Mais relevante, porém, foi para mim a lembrança da essencial missão de quem exerce funções de estado: prover pelo bem-estar de todos os portugueses, equalizando oportunidades e assegurando a coesão social capaz de garantir um futuro melhor aos mais desprotegidos. De tez mais clara e menos cabelo, pareceu-me ouvir Barack Obama a dizer ao povo “Yes, we can”, a propósito da necessidade de um novo pacto social respeitador das minorias. Cá, como lá, é urgente fazer-nos acreditar, a todos, e em especial àqueles que não têm na bagagem um passaporte para o sucesso, garantido pelos pergaminhos do apelido ou pelo calibre da conta bancária.

Ora, João Miguel Tavares abdicou de uma elocução pomposa e erudita, repleta de palavras ocas e protocolares mesuras e, inesperadamente, cumpriu a sua função, dando voz às críticas dos portugueses.
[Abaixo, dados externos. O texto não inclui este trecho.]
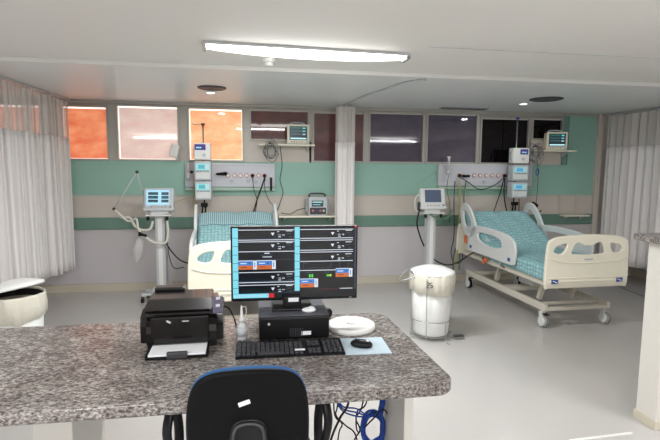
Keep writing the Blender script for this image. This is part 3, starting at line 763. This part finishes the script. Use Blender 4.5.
# ------------------------------------------------------------------- shelves and monitors
def shelf(label, x0, x1, z, dep):
    r = thing('wall_shelf', label, 'shelf', (x0, D, z))
    MB().bb(0, x1-x0, -dep, 0, -.022, 0, .004).build('board', 'cream', r)
    for x in (.08, x1-x0-.08): MB().prism([(0, -.022), (-dep*.8, -.022), (0, -.10)], x-.008, x+.008).build('bracket', 'lgrey', r)
    return r
SY = 6.40
def patient_monitor(label, x, z, y, rz, lit):
    r = thing('patient_monitor', label, 'patient monitor', (x, y, z), rz)
    MB().bb(-.135, .135, -.05, .10, .012, .255, .018).bb(-.148, .148, -.075, -.045, .004, .262, .010).build('casing', 'cream' if lit else 'metalp', r)
    for sx in (-1, 1): MB().box((sx*.1, 0, .006), (.03, .10, .012), .003).build('foot', 'dgrey', r)
    s = MB(); s.bb(-.118, .118, -.0775, -.07, .055, .235)
    s.mi = 1
    rows = [(.21, 1), (.17, 2), (.13, 3)]
    for k, (z_, mi) in enumerate(rows):
        s.mi = mi
        s.tube([(-.10+i*.0105, -.079, z_+(.012 if i % 4 == 1 else -.003 if i % 4 == 2 else 0)) for i in range(14)], .0013, 4, sub=1)
        s.box((.075, -.079, z_), (.04, .002, .018))
    s.mi = 4; s.box((0, -.079, .075), (.21, .002, .018))
    s.build('screen', [scr('pm_dark', (18, 52, 60), .55), scr('pm_green', (90, 210, 190), .9), scr('pm_cyan', (110, 190, 210), .8), scr('pm_white', (160, 200, 200), .8), scr('pm_bar', (190, 240, 244), 1)], r)
    for i in range(5): MB().box((-.09+i*.035, -.077, .03), (.022, .005, .012), .002).build('button', 'grey', r)
    MB().cyl((.115, -.072, .03), (.115, -.09, .03), .014).build('knob', 'lgrey', r)
    MB().tube([(-.09, .03, .25), (-.08, .03, .285), (.08, .03, .285), (.09, .03, .25)], .009, 8, sub=3).build('handle', 'lgrey', r)
    return r
shelf('cream wall shelf below the dark red window', at(259, 145, SY).x, at(315, 145, SY).x, at(290, 144, SY).z, D-SY)
patient_monitor('patient monitor on the shelf below the dark red window', at(298, 140, 6.45).x, at(290, 144, SY).z, 6.50, math.radians(2), True)
shelf('cream wall shelf at the far right end of the windows', at(533, 150, SY).x, at(577, 150, SY).x, at(555, 150, SY).z, D-SY)
patient_monitor('patient monitor turned slightly left on the right wall shelf', at(557, 148, 6.45).x, at(555, 150, SY).z, 6.50, math.radians(-14), True)
zS = at(305, 216, 6.36).z
shelf('low cream wall shelf under the defibrillator', at(279, 216, 6.36).x, at(338, 216, 6.36).x, zS, D-6.36)
shelf('short pale shelf low on the wall beyond the right bed', 4.60, 5.02, .985, .16)
r = thing('defibrillator', 'grey bedside defibrillator with lit screen on the low shelf', 'defibrillator', (at(317.5, 215, 6.42).x, 6.47, zS))
MB().prism([(-.10, 0), (.10, 0), (.10, .25), (-.07, .25), (-.10, .20)], -.125, .125, .012).build('casing', 'lgrey', r)
s = MB(); s.bb(-.085, .07, -.106, -.09, .125, .205); s.mi = 1; s.box((-.01, -.108, .185), (.13, .003, .012)).box((-.02, -.108, .150), (.1, .003, .006))
s.build('screen', [scr('defib_dark', (40, 90, 100), .6), scr('defib_line', (190, 236, 236), 1)], r)
MB().bb(-.11, .11, -.108, -.095, .02, .11, .004).build('control_panel', 'dgrey', r)
for x, mm in ((-.07, 'orange'), (-.02, 'bluelabel'), (.03, 'red'), (.075, 'lgrey')): MB().cyl((x, -.106, .07), (x, -.118, .07), .014).build('button', mm, r)
MB().tube([(-.10, 0, .24), (-.095, 0, .29), (.095, 0, .29), (.10, 0, .24)], .012, 8, sub=3).build('handle', 'dgrey', r)
for sx in (-1, 1): MB().box((sx*.145, 0, .13), (.04, .14, .18), .015).build('paddle_holder', 'grey', r)

# ------------------------------------------------------------------- cable tangles and hoses
def tangle(label, cx, cy, rad, seed, Y, top, m='greyc'):
    rnd = random.Random(seed); t = thing('cable_bundle', label, 'cables', at(cx, cy, Y))
    for k in range(9):
        pts = []; a0 = rnd.uniform(0, 6.28); rr = rad*rnd.uniform(.5, 1.0); ox, oz = rnd.uniform(-.03, .03), rnd.uniform(-.04, .04)
        for i in range(10):
            a = a0+i*2*PI/10; q = rr*rnd.uniform(.8, 1.1)
            pts.append((ox+q*math.cos(a)*.85, rnd.uniform(-.03, .03), oz+q*math.sin(a)*1.1))
        MB().tube(pts, .0035, 6, True).build('cable_loop', m if k % 3 else 'dgrey', t)
    for k in range(2): MB().tube([(rnd.uniform(-.03, .03), 0, rad*.8), (.03+.04*k, .03, rad*1.3), (top[0], .06, top[1])], .0035, 6).build('cable_end', m, t)
    MB().box((0, 0, rad*.9), (.03, .05, .02), .004).build('tie', 'dgrey', t)
    return t
tangle('tangle of grey sensor cables hanging below the shelf over the left bed', 270, 151, .115, 3, 6.36, (.10, .16))
tangle('tangle of grey sensor cables hanging left of the right patient monitor', 535, 154, .12, 8, 6.36, (.10, .14))
def hw(name, label, cat, pix, r_, m, Y=6.5): return wire(name, label, cat, [at(p[0], p[1], p[2] if len(p) > 2 else Y) for p in pix], r_, m)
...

De Portalegre ou de qualquer outro lugar onde “A cada raminho novo/Que a tenra acácia deitava/Será loucura!…, mas era/Uma alegria/Na longa e negra apatia/Daquela miséria extrema”, como disse José Régio na Toada de Portalegre, as palavras de João Miguel foram tão banais e importantes como aquele raminho novo, uma alegria.

E nós, tão desabituados estamos de novas alegrias que as estranhamos, e, por isso, de imediato amesquinhámos a ousadia de quem agitou o torpor de marchas e paradas bafientas. Porque falou para o zé povinho (ou porque o tivesse ignorado), porque atacou a classe política (ou porque a tivesse poupado, de mão estendida), porque foi pouco formal (ou porque se tivesse esgotado em rapapés e salamaleques)… tanto faria, seria sempre preso por ter cão e preso por o não ter, como diz o ditado.

Chamemos-lhe populista, paternalista, papagaio emplumado…, mas, mais tarde, no rescaldo de todas as Operações, Marquês, Tutti Frutti, Teia, Final, e todas as outras que por aí virão, não nos queixemos. Aos meus insultos, guardo-os, para o Constâncio e para o Berardo, para o Carlos Costa e o Vara, para o Salgado e para o Sócrates, e para todos os outros apodrecidos senhores cujas politiquices nos abandonaram a este triste fado. E já me vão faltando os enxovalhos para tantos medíocres.